SIAL Innovation trends

Analysis of food trends

Published on by the SIAL Paris team - updated on

What makes new products successful? SIAL Innovation interprets the major food trends to keep at the back of your mind when designing products or to promote as a source of inspiration!

A quest for happiness

12 global food trends
The quest for happiness

These 12 trends can be read in mirror fashion through a set of 2 x 6 opposite but complementary trends… 

On the basis of its FutureFood report on food trends and an observation of the selection of innovations displayed by SIAL Paris, XTC World Innovation highlights not only the current context of tension and economic crisis but also consumers’ goodwill and the quest for happiness (the concept of sharing holds a significant place here). This encourages consumers to make permanent choices and to attempt to make these meaningful.

The following 12 trends should be seen as mirror images, with the game comprising 2 x 6 opposite yet complementary trends …
to satisfy consumers who comply with a rebalancing logic, which the philosopher Gilles Lipovetsky calls “hybridisation” and/or “reconciliation” rather than “a systematic break with the past”.

12 Food trends

1. Frugality and control

  • “Smart and homely”
  • “The right quantity”
  • “Making something new with something old”

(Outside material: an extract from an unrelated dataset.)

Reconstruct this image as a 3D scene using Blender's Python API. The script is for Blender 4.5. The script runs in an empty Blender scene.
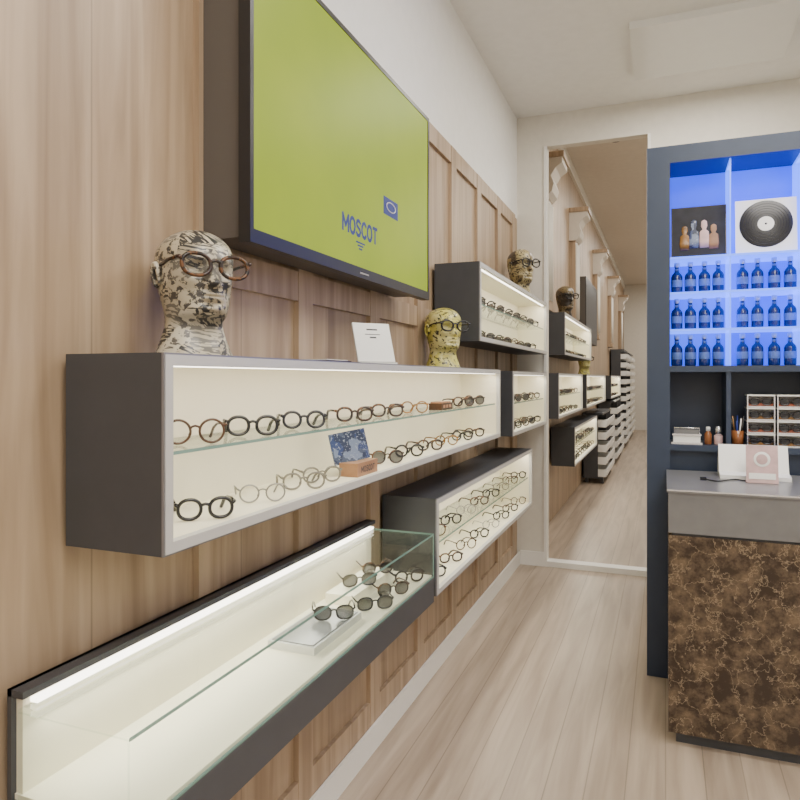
import bpy, math, random
from mathutils import Vector, Matrix
random.seed(7)
D=bpy.data
COL=bpy.context.scene.collection

# ---------------------------------------------------------------- materials
def new_mat(name):
    m=D.materials.new(name); m.use_nodes=True
    return m, m.node_tree, m.node_tree.nodes['Principled BSDF']
def pmat(name,col,rough=0.5,metal=0.0,emis=None,es=0.0,noise=0.0,alpha=1.0,trans=0.0,coat=0.0):
    m,nt,b=new_mat(name)
    b.inputs['Roughness'].default_value=rough
    b.inputs['Metallic'].default_value=metal
    b.inputs['Base Color'].default_value=(*col,1)
    b.inputs['Alpha'].default_value=alpha
    b.inputs['Transmission Weight'].default_value=trans
    b.inputs['Coat Weight'].default_value=coat
    if emis:
        b.inputs['Emission Color'].default_value=(*emis,1); b.inputs['Emission Strength'].default_value=es
    if noise>0:
        tc=nt.nodes.new('ShaderNodeTexCoord'); n=nt.nodes.new('ShaderNodeTexNoise'); n.inputs['Scale'].default_value=14
        n.inputs['Detail'].default_value=5
        r=nt.nodes.new('ShaderNodeValToRGB')
        r.color_ramp.elements[0].position=0.3; r.color_ramp.elements[1].position=0.7
        r.color_ramp.elements[0].color=(*[c*(1-noise) for c in col],1)
        r.color_ramp.elements[1].color=(*[min(1,c*(1+noise)) for c in col],1)
        nt.links.new(tc.outputs['Object'],n.inputs['Vector']); nt.links.new(n.outputs['Fac'],r.inputs['Fac'])
        nt.links.new(r.outputs['Color'],b.inputs['Base Color'])
    return m
def wood_mat(name,c1,c2,scale,board_axis=None,board_w=0.6,var=0.12,rough=0.45):
    m,nt,b=new_mat(name); L=nt.links.new
    tc=nt.nodes.new('ShaderNodeTexCoord'); mp=nt.nodes.new('ShaderNodeMapping')
    mp.inputs['Scale'].default_value=scale
    L(tc.outputs['Object'],mp.inputs['Vector'])
    n=nt.nodes.new('ShaderNodeTexNoise'); n.inputs['Scale'].default_value=1.0; n.inputs['Detail'].default_value=8
    n.inputs['Distortion'].default_value=0.6
    L(mp.outputs['Vector'],n.inputs['Vector'])
    r=nt.nodes.new('ShaderNodeValToRGB'); e=r.color_ramp.elements
    e[0].position=0.3; e[0].color=(*c1,1); e[1].position=0.68; e[1].color=(*c2,1)
    L(n.outputs['Fac'],r.inputs['Fac'])
    out=r.outputs['Color']
    if board_axis is not None:
        sp=nt.nodes.new('ShaderNodeSeparateXYZ'); L(tc.outputs['Object'],sp.inputs['Vector'])
        d=nt.nodes.new('ShaderNodeMath'); d.operation='DIVIDE'; d.inputs[1].default_value=board_w
        L(sp.outputs[board_axis],d.inputs[0])
        f=nt.nodes.new('ShaderNodeMath'); f.operation='FLOOR'; L(d.outputs[0],f.inputs[0])
        wn=nt.nodes.new('ShaderNodeTexWhiteNoise'); wn.noise_dimensions='1D'; L(f.outputs[0],wn.inputs['W'])
        mr=nt.nodes.new('ShaderNodeMapRange'); mr.inputs['To Min'].default_value=1-var; mr.inputs['To Max'].default_value=1+var
        L(wn.outputs['Value'],mr.inputs['Value'])
        fr=nt.nodes.new('ShaderNodeMath'); fr.operation='FRACT'; L(d.outputs[0],fr.inputs[0])
        gt=nt.nodes.new('ShaderNodeMath'); gt.operation='GREATER_THAN'; gt.inputs[1].default_value=0.005/board_w; L(fr.outputs[0],gt.inputs[0])
        ma=nt.nodes.new('ShaderNodeMath'); ma.operation='MULTIPLY_ADD'; ma.inputs[1].default_value=0.35; ma.inputs[2].default_value=0.65; L(gt.outputs[0],ma.inputs[0])
        mu=nt.nodes.new('ShaderNodeMath'); mu.operation='MULTIPLY'; L(mr.outputs[0],mu.inputs[0]); L(ma.outputs[0],mu.inputs[1])
        vm=nt.nodes.new('ShaderNodeVectorMath'); vm.operation='SCALE'; L(out,vm.inputs[0]); L(mu.outputs[0],vm.inputs['Scale'])
        out=vm.outputs['Vector']
    L(out,b.inputs['Base Color'])
    b.inputs['Roughness'].default_value=rough
    bp=nt.nodes.new('ShaderNodeBump'); bp.inputs['Strength'].default_value=0.08; L(n.outputs['Fac'],bp.inputs['Height']); L(bp.outputs['Normal'],b.inputs['Normal'])
    return m
def glass_mat(name,tint=(0.9,1,0.96),base=0.03,top=0.5):
    m=D.materials.new(name); m.use_nodes=True; nt=m.node_tree; nt.nodes.clear(); L=nt.links.new
    o=nt.nodes.new('ShaderNodeOutputMaterial'); t=nt.nodes.new('ShaderNodeBsdfTransparent'); t.inputs['Color'].default_value=(*tint,1)
    g=nt.nodes.new('ShaderNodeBsdfGlossy'); g.inputs['Roughness'].default_value=0.03
    f=nt.nodes.new('ShaderNodeLayerWeight')
    p=nt.nodes.new('ShaderNodeMath'); p.operation='POWER'; p.inputs[1].default_value=4.5; L(f.outputs['Facing'],p.inputs[0])
    a=nt.nodes.new('ShaderNodeMath'); a.operation='MULTIPLY_ADD'; a.inputs[1].default_value=top; a.inputs[2].default_value=base; L(p.outputs[0],a.inputs[0])
    mx=nt.nodes.new('ShaderNodeMixShader'); L(a.outputs[0],mx.inputs[0]); L(t.outputs[0],mx.inputs[1]); L(g.outputs[0],mx.inputs[2])
    L(mx.outputs[0],o.inputs[0]); return m
def collage_mat(name,cols,ink,scale=17,seed=0.0,inkamt=0.55,fine=110,lines=(90,90,260),soft=.06,detail=4,rough=.5,coat=.4,inks=None):
    m,nt,b=new_mat(name); L=nt.links.new
    tc=nt.nodes.new('ShaderNodeTexCoord'); mp=nt.nodes.new('ShaderNodeMapping'); mp.inputs['Location'].default_value=(seed,seed*2,seed*3)
    L(tc.outputs['Object'],mp.inputs['Vector'])
    v=nt.nodes.new('ShaderNodeTexVoronoi'); v.inputs['Scale'].default_value=scale; v.distance='CHEBYCHEV'; L(mp.outputs['Vector'],v.inputs['Vector'])
    sc=nt.nodes.new('ShaderNodeSeparateColor'); L(v.outputs['Color'],sc.inputs['Color'])
    def ramp(cs):
        r=nt.nodes.new('ShaderNodeValToRGB'); r.color_ramp.interpolation='CONSTANT'
        e=r.color_ramp.elements
        while len(e)<len(cs): e.new(0.5)
        for i,c in enumerate(cs):
            e[i].position=i/len(cs); e[i].color=(*c,1)
        L(sc.outputs['Red'],r.inputs['Fac']); return r
    r=ramp(cols)
    rot=nt.nodes.new('ShaderNodeVectorRotate'); rot.rotation_type='X_AXIS'; L(mp.outputs['Vector'],rot.inputs['Vector'])
    am=nt.nodes.new('ShaderNodeMath'); am.operation='MULTIPLY'; am.inputs[1].default_value=1.5; L(sc.outputs['Green'],am.inputs[0]); L(am.outputs[0],rot.inputs['Angle'])
    mp2=nt.nodes.new('ShaderNodeMapping'); mp2.inputs['Scale'].default_value=lines; L(rot.outputs['Vector'],mp2.inputs['Vector'])
    n=nt.nodes.new('ShaderNodeTexNoise'); n.inputs['Scale'].default_value=1; n.inputs['Detail'].default_value=2; L(mp2.outputs['Vector'],n.inputs['Vector'])
    n2=nt.nodes.new('ShaderNodeTexNoise'); n2.inputs['Scale'].default_value=fine; n2.inputs['Detail'].default_value=detail; n2.inputs['Roughness'].default_value=rough; L(rot.outputs['Vector'],n2.inputs['Vector'])
    st=nt.nodes.new('ShaderNodeMath'); st.operation='GREATER_THAN'; st.inputs[1].default_value=.5; L(sc.outputs['Blue'],st.inputs[0])
    mxf=nt.nodes.new('ShaderNodeMix'); L(st.outputs[0],mxf.inputs[0]); L(n.outputs['Fac'],mxf.inputs[2]); L(n2.outputs['Fac'],mxf.inputs[3])
    gt=nt.nodes.new('ShaderNodeValToRGB'); gt.color_ramp.elements[0].position=inkamt; gt.color_ramp.elements[1].position=inkamt+soft
    L(mxf.outputs[0],gt.inputs['Fac'])
    mx=nt.nodes.new('ShaderNodeMix'); mx.data_type='RGBA'
    L(gt.outputs['Color'],mx.inputs[0]); L(r.outputs['Color'],mx.inputs[6]); mx.inputs[7].default_value=(*ink,1)
    if inks: L(ramp(inks).outputs['Color'],mx.inputs[7])
    L(mx.outputs[2],b.inputs['Base Color']); b.inputs['Roughness'].default_value=0.35; b.inputs['Coat Weight'].default_value=coat
    return m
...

Smart, anti-waste products that limit expenditure to the essential: the right quantity at the right time, back to family meals, the appropriate preservation of foodstuffs or help with waste management.

2. Treating yourself daily

  • “A small luxury”
  • “Freshness and lightness”

Foods that allow you to indulge in little pleasures several times a day, despite the backdrop of crisis and reduction in purchasing power. Light products for guilt-free enjoyment.

3. The protective diet

  • “Older and older”
  • “100 % transparent”

These foods protect the body by improving our health capital or preventing it from deteriorating. But protective foods also include those that respond to the new functional needs arising from increased life expectancy.

4. Letting go

  • “Limitless pleasure”
  • “The culture of the absurd”

These products, providing the opportunity to let go by means of an extensive indulging experience – albeit “nutritionally incorrect” – propose a break with standards and uses: flavours, textures, aromas and an offbeat positioning for unlimited pleasure.

5. Living in the wild

  • “Re-wilding”
  • “Still alive”

Products that want to be fresher than fresh, “alive”, and continue to develop right up to the consumption stage.

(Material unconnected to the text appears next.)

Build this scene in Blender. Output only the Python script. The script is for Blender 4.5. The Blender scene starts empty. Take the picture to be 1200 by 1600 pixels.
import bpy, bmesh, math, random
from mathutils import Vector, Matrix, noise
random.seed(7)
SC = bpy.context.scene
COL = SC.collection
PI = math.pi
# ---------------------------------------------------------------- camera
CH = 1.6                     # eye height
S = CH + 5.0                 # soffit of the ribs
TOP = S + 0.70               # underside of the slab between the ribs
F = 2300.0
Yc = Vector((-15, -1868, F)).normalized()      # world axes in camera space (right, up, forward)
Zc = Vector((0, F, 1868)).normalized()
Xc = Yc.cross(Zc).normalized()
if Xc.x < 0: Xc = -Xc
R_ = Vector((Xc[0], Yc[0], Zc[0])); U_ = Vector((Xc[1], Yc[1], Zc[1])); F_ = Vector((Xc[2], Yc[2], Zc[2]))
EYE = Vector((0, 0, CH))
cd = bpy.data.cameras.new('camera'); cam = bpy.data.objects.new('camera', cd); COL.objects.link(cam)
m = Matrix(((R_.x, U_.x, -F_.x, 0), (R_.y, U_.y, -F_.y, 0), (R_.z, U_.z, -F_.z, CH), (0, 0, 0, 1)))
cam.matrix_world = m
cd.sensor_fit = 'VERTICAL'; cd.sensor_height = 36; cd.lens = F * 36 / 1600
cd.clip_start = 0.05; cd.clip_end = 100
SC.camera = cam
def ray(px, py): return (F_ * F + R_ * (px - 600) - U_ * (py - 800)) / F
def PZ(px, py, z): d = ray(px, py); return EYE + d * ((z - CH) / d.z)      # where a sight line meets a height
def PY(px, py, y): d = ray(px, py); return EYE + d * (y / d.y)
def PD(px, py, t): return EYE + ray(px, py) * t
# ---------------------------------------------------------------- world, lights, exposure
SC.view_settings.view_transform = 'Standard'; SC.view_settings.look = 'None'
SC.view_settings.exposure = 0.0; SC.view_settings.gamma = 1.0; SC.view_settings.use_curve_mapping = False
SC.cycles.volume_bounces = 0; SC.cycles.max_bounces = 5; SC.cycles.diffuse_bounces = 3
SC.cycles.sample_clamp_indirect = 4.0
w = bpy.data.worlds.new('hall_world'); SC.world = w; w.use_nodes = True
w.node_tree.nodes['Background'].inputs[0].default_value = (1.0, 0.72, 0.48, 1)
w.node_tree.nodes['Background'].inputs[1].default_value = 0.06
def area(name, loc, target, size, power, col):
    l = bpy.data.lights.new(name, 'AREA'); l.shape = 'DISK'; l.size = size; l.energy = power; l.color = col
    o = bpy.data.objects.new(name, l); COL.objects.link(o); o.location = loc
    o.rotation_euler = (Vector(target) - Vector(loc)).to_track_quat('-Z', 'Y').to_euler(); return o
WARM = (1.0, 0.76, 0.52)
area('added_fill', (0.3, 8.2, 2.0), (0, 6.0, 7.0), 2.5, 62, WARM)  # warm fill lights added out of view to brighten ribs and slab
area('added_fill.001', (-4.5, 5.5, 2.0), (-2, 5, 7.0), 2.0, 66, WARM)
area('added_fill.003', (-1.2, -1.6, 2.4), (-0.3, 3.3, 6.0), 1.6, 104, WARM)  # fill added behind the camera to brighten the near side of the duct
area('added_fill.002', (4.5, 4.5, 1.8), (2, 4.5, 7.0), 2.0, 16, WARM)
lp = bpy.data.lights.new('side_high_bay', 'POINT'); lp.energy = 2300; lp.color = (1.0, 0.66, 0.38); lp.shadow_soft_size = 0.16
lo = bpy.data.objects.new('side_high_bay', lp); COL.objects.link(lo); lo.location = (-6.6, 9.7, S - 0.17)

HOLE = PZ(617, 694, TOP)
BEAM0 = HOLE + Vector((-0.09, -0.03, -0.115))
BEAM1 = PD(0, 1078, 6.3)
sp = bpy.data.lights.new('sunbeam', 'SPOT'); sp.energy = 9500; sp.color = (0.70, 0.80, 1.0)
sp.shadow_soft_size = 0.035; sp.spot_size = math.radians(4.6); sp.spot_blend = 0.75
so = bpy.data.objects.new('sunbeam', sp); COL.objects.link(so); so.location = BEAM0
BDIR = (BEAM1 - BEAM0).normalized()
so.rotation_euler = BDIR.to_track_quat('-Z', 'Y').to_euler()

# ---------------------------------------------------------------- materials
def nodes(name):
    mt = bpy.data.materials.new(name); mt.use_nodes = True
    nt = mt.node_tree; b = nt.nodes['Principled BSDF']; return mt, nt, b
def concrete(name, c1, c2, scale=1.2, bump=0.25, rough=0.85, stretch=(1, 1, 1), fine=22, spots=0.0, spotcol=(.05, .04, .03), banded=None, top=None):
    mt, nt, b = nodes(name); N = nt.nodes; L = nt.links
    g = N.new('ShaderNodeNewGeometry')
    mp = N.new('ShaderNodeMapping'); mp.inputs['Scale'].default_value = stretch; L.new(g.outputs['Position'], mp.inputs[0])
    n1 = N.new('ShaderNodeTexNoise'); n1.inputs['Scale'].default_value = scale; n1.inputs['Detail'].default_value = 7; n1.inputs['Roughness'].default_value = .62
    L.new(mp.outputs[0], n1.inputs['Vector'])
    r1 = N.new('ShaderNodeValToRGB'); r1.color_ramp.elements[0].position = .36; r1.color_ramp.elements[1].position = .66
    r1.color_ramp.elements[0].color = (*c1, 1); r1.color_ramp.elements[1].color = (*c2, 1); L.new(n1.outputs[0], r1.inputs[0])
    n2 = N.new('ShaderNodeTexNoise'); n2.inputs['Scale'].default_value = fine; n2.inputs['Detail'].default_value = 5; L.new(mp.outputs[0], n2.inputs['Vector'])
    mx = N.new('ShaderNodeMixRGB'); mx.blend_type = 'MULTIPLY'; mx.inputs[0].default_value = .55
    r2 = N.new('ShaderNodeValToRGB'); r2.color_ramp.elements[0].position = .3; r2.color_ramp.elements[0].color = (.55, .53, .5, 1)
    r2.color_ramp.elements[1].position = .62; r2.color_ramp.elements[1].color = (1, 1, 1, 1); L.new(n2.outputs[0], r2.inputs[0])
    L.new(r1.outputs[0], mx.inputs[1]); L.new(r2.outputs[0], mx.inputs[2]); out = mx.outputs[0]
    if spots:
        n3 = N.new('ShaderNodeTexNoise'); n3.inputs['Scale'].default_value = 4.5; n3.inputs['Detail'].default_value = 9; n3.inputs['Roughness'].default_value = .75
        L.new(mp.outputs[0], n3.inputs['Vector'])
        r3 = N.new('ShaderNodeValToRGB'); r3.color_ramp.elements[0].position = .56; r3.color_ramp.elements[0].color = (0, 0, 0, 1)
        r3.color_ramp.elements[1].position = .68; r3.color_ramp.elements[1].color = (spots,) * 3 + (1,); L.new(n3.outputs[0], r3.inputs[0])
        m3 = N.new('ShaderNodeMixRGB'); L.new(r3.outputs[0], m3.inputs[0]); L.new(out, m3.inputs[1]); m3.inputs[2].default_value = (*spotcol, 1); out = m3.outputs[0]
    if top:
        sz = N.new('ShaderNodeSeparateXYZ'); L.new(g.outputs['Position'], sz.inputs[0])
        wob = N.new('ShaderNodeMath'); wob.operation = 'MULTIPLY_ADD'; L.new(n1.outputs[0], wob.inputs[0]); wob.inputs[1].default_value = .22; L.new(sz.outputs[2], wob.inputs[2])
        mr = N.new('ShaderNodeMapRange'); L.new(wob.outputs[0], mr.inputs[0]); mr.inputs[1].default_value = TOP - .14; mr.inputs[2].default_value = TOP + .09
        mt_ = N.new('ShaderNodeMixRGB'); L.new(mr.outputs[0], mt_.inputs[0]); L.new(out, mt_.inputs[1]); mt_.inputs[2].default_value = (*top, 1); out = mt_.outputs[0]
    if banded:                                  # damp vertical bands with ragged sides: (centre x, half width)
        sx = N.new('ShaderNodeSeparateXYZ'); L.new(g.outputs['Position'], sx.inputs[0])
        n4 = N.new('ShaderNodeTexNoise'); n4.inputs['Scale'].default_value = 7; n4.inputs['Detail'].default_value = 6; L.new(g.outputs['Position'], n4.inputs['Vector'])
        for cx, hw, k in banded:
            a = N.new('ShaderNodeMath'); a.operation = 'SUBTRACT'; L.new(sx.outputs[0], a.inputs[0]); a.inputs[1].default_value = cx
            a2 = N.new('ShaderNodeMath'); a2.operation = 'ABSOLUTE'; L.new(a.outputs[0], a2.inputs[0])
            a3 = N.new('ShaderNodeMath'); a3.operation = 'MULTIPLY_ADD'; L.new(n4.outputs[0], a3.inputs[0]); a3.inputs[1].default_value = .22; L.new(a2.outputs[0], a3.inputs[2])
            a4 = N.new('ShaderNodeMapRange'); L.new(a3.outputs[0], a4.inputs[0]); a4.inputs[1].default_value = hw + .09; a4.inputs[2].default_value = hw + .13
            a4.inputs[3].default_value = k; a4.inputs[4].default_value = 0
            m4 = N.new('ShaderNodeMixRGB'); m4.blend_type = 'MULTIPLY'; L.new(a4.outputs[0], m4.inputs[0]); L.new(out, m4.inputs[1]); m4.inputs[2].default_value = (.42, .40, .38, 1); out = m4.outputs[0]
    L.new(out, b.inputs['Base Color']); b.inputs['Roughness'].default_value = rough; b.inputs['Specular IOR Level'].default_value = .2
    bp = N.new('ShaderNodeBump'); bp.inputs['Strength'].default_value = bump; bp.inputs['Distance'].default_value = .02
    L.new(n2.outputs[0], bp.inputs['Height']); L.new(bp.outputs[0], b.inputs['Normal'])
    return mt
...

6. Essential and industrial

  • “Where I want and when I want”
  • “Essential packaging"

Products packed to suit new consumer lifestyles and individual consumption patterns.

7. Helpful for consumers

  • “Product solution”
  • “The no-choice factor”
  • “Benchmarks and guidelines”

These product solutions enable the consumer to make the right choice quickly and even determine the appropriate choice.

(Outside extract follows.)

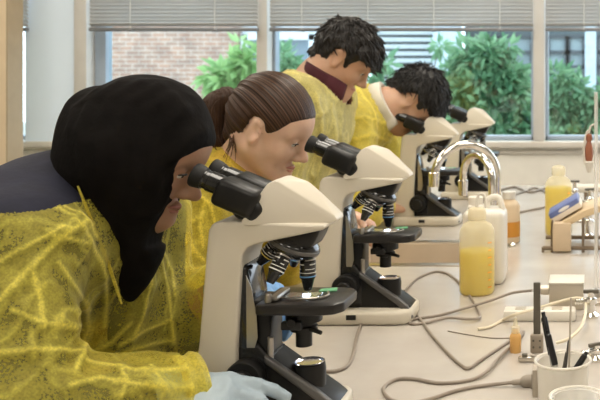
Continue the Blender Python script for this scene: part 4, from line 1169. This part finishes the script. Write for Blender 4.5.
# headscarf: wrap, knot of hair at the back, long drape down to a point on the chest
def PX(px, py, Y=1.36): return P(px, py, Y)
S = SDF(); k = 1.36 / F
S.ell(PX(142, 152), (.104, .092, .102), None, .02)
S.ell(HB_.p(-.012, 0, .031), (.0905, .076, .080), HB_.M, .010); S.ell(HB_.p(.030, 0, .021), (.0585, .066, .060), HB_.M, .010)
S.cap(PX(91, 113), PX(112, 122), .034, .050, .045)
S.cap(PX(94, 135), PX(104, 160), .042, .05, .03)
S.chain([PX(122, 172), PX(120, 205), PX(122, 232), PX(126, 262), PX(128, 296)], [.082, .066, .040, .024, .010], .05)
S.cap(PX(100, 190), PX(108, 235), .035, .026, .04); S.cap(PX(146, 215), PX(132, 275), .026, .015, .04)
S.cap(PX(96, 165, 1.36), PX(92, 185, 1.36), .045, .03, .03)
S.fn(poly2([(P(*q, 1.325).x, P(*q, 1.325).z) for q in ((219, 143), (198, 150), (180, 158), (172, 172), (169, 188), (165, 202), (158, 216), (150, 230), (143, 250), (300, 260), (300, 140))]), .004, 's')
far_cut = poly2([(P(*q, 1.325).x - .032, P(*q, 1.325).z) for q in ((225, 143), (198, 150), (180, 158), (172, 172), (169, 188), (165, 202), (158, 216), (150, 230), (143, 250), (330, 260), (330, 140))])
S.fn(lambda p: np.maximum(far_cut(p), 1.385 - p[:, 1]), .004, 's')
v, f = S.mesh(.0042, 2)
LN = [[(140, 84), (112, 100), (98, 130), (100, 165), (112, 200)], [(160, 86), (128, 104), (116, 140), (118, 180), (126, 215), (128, 260)], [(172, 96), (146, 112), (134, 145), (134, 185), (136, 220)], [(120, 84), (92, 102), (80, 130), (84, 165), (98, 200), (112, 240)],
      [(185, 110), (165, 125), (152, 150), (150, 190), (146, 215)], [(100, 90), (76, 108), (70, 130)], [(204, 130), (186, 140), (174, 158), (170, 185), (158, 212)]]
v2, fold = creases(v, f, [(on_surface(v, f, l), .0075, .0105) for l in LN], .0018, 9, 2)
cloth_mesh('headscarf', v2, f, M_hijab, W1)
# yellow gown: body, two baggy sleeves, front flap; open at the back of the neck
S = SDF()
torso_ops(S, J1, .024)
s0, e0, w0 = (Vector(J1[q][0]) for q in ('sh', 'el', 'wr')); s1, e1, w1_ = (Vector(J1[q][1]) for q in ('sh', 'el', 'wr'))
S.cap(s0 + Vector((-.01, .0, -.01)), e0 + Vector((-.01, 0, .02)), .080, .086, .03); w0x = w0 + (w0 - e0).normalized() * .05
S.cap(e0, w0x, .078, .044, .03); S.cap(e0 + Vector((.02, .03, .03)), w0 + Vector((-.05, .01, .0)), .072, .05, .03)
S.cap(s1, e1, .074, .076, .03); S.cap(e1, w1_, .070, .056, .03)
S.cap(Vector((-.74, 1.40, 1.10)), Vector((-.76, 1.40, .93)), .06, .07, .05)
v, f = S.mesh(.0036, 2)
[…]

8. The exceptional consumer

  • “Consumer–producer”
  • “Consumer–chef”
  • “Pleasure and knowledge”

Products for consumers to become actors and experts, to cook, prepare and produce their own food. These products produce a threefold benefit for consumers: the pleasure of making their own meals, a guarantee of safety and savings, generated by homemade dishes.

9. Local and civic-minded

  • “Close to home”
  • “Savings and ecology”

Consumers can readily identify with the consumption of local products, which also have less impact on the environment (less transport).

10. Global exotic touch

  • “Gastronomic exploration”
  • “Origins and guarantees”

Exotic products, with new and specific origins, are controlled in terms of composition and respected by the consumer population.

11. Controlling time

  • “In praise of slowness”
  • “Newstalgia”

In the past, the order of the day was speed, ever-faster action. Now, it’s the opposite. It’s back to simple, natural processes where the ritual acquires meaning again. 
The product requires time to be prepared, cooked, rise and ripen but also for tasting. Time, a longstanding value, is then the best ally for rediscovered pleasure and health. Over time, products reassure and acquire a positive nostalgic dimension.

12. 2.0 food

  • “Internet and sharing”
  • “Hyper-connection”

Lifestyles are becoming increasingly digital and brands have to take into account the growing need to share and obtain pleasure on the social networks. The technologies and applications to respond to this situation are constantly changing and anchored in our reality.